There is this Vampire chip that plugs into the 68K Socket to turbocharge the Amiga. A PowerPC adapter to run the latest Amiga One software on the 500, SDcards to emulate floppy and hard drives.
There are two kinds of vampire cards, the new standalone and the older ones that piggyback off of an existing Amiga.
The Vampire standalone is not really "a new Amiga with superior specs". It has a lot of compatibility issues and it comes with AROS firmware by default which is not Amiga OS but an extremely buggy OS reimplementation by volunteers that's still far from being complete. The main issue with standalone Vampire is that it tries to do too much and is basically a closed-source incomplete (e.g. it still doesn't do AGA properly) FPGA reimplementation of classic Amiga hardware. The Mister FPGA does similar things but is opensource and is a much better proposition in my view.
The vampire cards that slot into existing Amiga machines are basically CPU accelerators with a lot of memory and a graphics card built-in. Again, I find them a lot better than the standalone vampire. It's too bad that the Apollo team (creators of Vampire) keep biting off more than they can chew by branching into side-projects all the time and not honoring promises they made in the past (e.g. Gold 3 core for Vampire 600).
You might consider checking whether what you have fills any gaps in the Internet Archive's collection. You would still be able to keep / sell the disks – they only need a copy of the bits.

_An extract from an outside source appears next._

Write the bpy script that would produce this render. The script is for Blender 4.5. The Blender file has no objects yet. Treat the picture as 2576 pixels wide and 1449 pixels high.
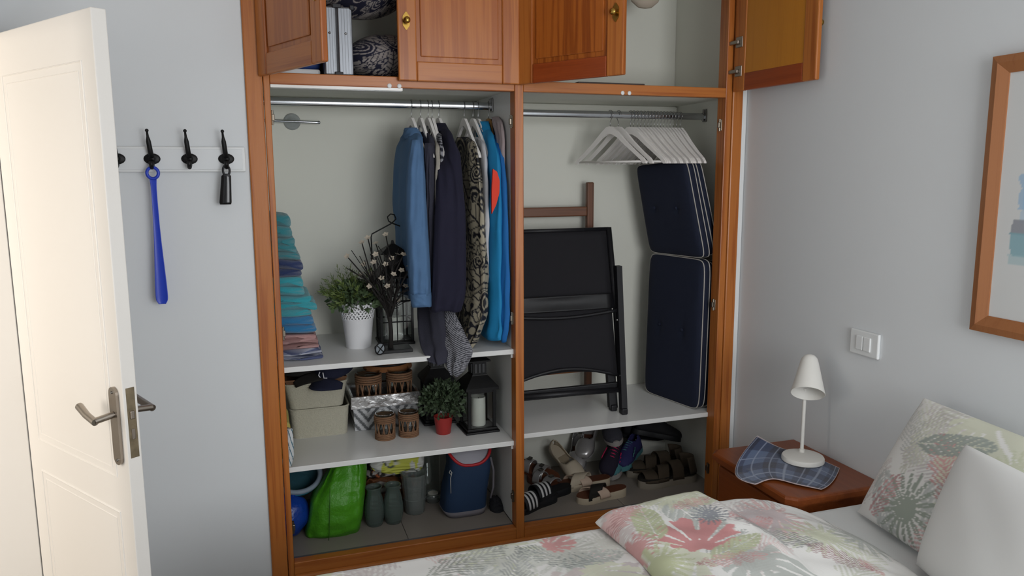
import bpy, bmesh, math, random
import numpy as np
from mathutils import Vector, Matrix
random.seed(7); rng = np.random.RandomState(3)
PI = math.pi
S = bpy.context.scene
COL = S.collection

# ------------------------------------------------------------------ camera
CP = np.array([0.0, -2.9295, 1.6]); FPX = 1916.3
yaw, pit, rol = 0.3185, 0.1509, -0.0047
cF = np.array([math.sin(yaw)*math.cos(pit), math.cos(yaw)*math.cos(pit), -math.sin(pit)])
cR0 = np.array([math.cos(yaw), -math.sin(yaw), 0.0]); cU0 = np.cross(cR0, cF)
cR = cR0*math.cos(rol)+cU0*math.sin(rol); cU = -cR0*math.sin(rol)+cU0*math.cos(rol)
cd = bpy.data.cameras.new('camera'); cam = bpy.data.objects.new('camera', cd); COL.objects.link(cam)
cd.sensor_width = 36; cd.lens = FPX*36/2576; cd.clip_start = 0.05
cam.matrix_world = Matrix(((cR[0], cU[0], -cF[0], CP[0]), (cR[1], cU[1], -cF[1], CP[1]), (cR[2], cU[2], -cF[2], CP[2]), (0, 0, 0, 1)))
S.camera = cam
def at(u, v, y):                      # survey helper: photo point + known depth -> metres in the room
    d = cF + (u-1288)/FPX*cR + (724.5-v)/FPX*cU
    return CP + d*((y-CP[1])/d[1])

# ------------------------------------------------------------------ light
S.view_settings.view_transform = 'Standard'; S.view_settings.look = 'None'
S.view_settings.exposure = 0.0; S.view_settings.gamma = 1.0; S.view_settings.use_curve_mapping = False
wd = bpy.data.worlds.new('sky'); S.world = wd; wd.use_nodes = True
bg = wd.node_tree.nodes['Background']; bg.inputs[0].default_value = (0.75, 0.87, 1.0, 1); bg.inputs[1].default_value = 1.5
def area(name, loc, target, sx, sy, watts, col):
    l = bpy.data.lights.new(name, 'AREA'); l.shape = 'RECTANGLE'; l.size = sx; l.size_y = sy; l.energy = watts; l.color = col
    o = bpy.data.objects.new(name, l); COL.objects.link(o); o.location = loc
    o.rotation_euler = (Vector(target)-Vector(loc)).to_track_quat('-Z', 'Y').to_euler(); return o
area('window_daylight', (1.27, -3.93, 1.55), (1.0, 0, 1.35), 1.4, 1.4, 54, (0.985, 0.99, 1.0))
area('hall_daylight', (-2.35, -0.9, 1.35), (-0.6, -0.35, 0.9), 1.2, 1.7, 31, (1.0, 0.92, 0.83))

# ------------------------------------------------------------------ materials
def lin(h):
    h = h.lstrip('#'); c = [int(h[i:i+2], 16)/255 for i in (0, 2, 4)]
    return tuple((x/12.92 if x <= .04045 else ((x+.055)/1.055)**2.4) for x in c)
MATS = {}
def _new(name):
    m = bpy.data.materials.new(name); m.use_nodes = True; nt = m.node_tree
    return m, nt, nt.nodes['Principled BSDF']
def mat(name, hexc, rough=.6, metal=0, spec=.5, bump=None, var=None, trans=0, sheen=0, ior=1.45, alpha=1, emit=0):
    if name in MATS: return MATS[name]
    m, nt, b = _new(name); c = lin(hexc)
    b.inputs['Base Color'].default_value = (*c, 1); b.inputs['Roughness'].default_value = rough
    b.inputs['Metallic'].default_value = metal; b.inputs['Specular IOR Level'].default_value = spec
    b.inputs['Transmission Weight'].default_value = trans; b.inputs['IOR'].default_value = ior
    b.inputs['Sheen Weight'].default_value = sheen; b.inputs['Alpha'].default_value = alpha
    if bump or var:
        tc = nt.nodes.new('ShaderNodeTexCoord')
    if bump:
        n = nt.nodes.new('ShaderNodeTexNoise'); n.inputs['Scale'].default_value = bump[0]; n.inputs['Detail'].default_value = 4
        nt.links.new(tc.outputs['Object'], n.inputs['Vector'])
        k = nt.nodes.new('ShaderNodeBump'); k.inputs['Strength'].default_value = bump[1]; k.inputs['Distance'].default_value = bump[2] if len(bump) > 2 else .004
        nt.links.new(n.outputs['Fac'], k.inputs['Height']); nt.links.new(k.outputs['Normal'], b.inputs['Normal'])
    if var:
        n = nt.nodes.new('ShaderNodeTexNoise'); n.inputs['Scale'].default_value = var[0]; n.inputs['Detail'].default_value = 3
        nt.links.new(tc.outputs['Object'], n.inputs['Vector'])
        r = nt.nodes.new('ShaderNodeMapRange'); r.inputs[3].default_value = 1-var[1]; r.inputs[4].default_value = 1+var[1]
        nt.links.new(n.outputs['Fac'], r.inputs[0])
        mx = nt.nodes.new('ShaderNodeMix'); mx.data_type = 'RGBA'; mx.blend_type = 'MULTIPLY'; mx.inputs[0].default_value = 1
        mx.inputs[6].default_value = (*c, 1); nt.links.new(r.outputs[0], mx.inputs[7]); nt.links.new(mx.outputs[2], b.inputs['Base Color'])
    MATS[name] = m; return m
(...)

I still remember those days when I would sit down at my Amiga after coming home, fiddle around with my floppy disks before settling with a game to play. This course brings back fond memories of the Commodore era.
This is a really interesting resource. Not only because of the teaching, but because of every little link that sends you down a path of learning about the history of Amiga development.
Later, I moved on to doing realtime graphics in DOS, first with Turbo Pascal and inline assembly (reading Denthor/Asphyxia tutorials) and eventually C and although I have fond memories of that period too, the Amiga will always remain supremely vivid in my memory. Utterly unforgettable.